Various species of mammals, reptiles and birds are naturally encoded to protect certain vital parts of their body which aid them in hunting down prey. For example, if a lioness even loses a tooth or injures a claw, she would struggle to survive in the wild. Instinctively, a lioness with cubs is even more cautious in this respect. 

Now, imagine a lioness with cubs deciding to hunt an elephant on her own. She is most likely to be crushed by the elephant, or lose vital limbs. Her cubs would starve, especially those who have yet to be inducted into a pride. Afia Siddiqui, the Pakistani woman jailed in the US on terrorism charges, left behind her children in Karachi, picked up a shotgun and travelled to Afghanistan to bring down the US. A subjective ideology overpowered her maternal instincts. A certain ideology portrays her to be a hero when, in fact, her actions were clearly callous, irrational and even selfish.

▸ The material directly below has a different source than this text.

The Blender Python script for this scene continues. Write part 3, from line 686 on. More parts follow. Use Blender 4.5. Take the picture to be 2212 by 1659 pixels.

What about the late Benazir Bhutto? She was assassinated when her children were not adults. Well, the thing is, she did not leave behind her children to set state buildings on fire or gun down her opponents. She arrived in Pakistan to run an election campaign. Ideologies can be fought for in ways that are not likely to result in long jail sentences or death. Peaceful protests, the courts, electoral politics etc can be used.

Lionesses with cubs do not stop hunting. They just become more cautious. But in Benazir’s case, even if she had just sat at home (in Pakistan), her opponents would have found a way to remove her. Therefore, compared to Afia or, for that matter, the PTI gentleman who sadly lost his son, Benazir was the hunted, not the hunter.

For politicised parents, parental instincts and common sense must override the subjective logic of an internalised ideology. Equally to blame in this respect are the men and women (not necessarily parents themselves) who turn others‘ tragedies into propaganda tools. They flaunt them (especially on social media) to signal their own oh-so-outraged selves. They too are being driven by an ideology and a curious form of narcissism.

They choose tragedies that they can lament about according to an ideology while mocking similar tragedies faced by their ideological opponents. This has happened on numerous occasions. Clearly, consciously or otherwise, their sympathies are invested more in an ideology than in the tragedy that they are bemoaning.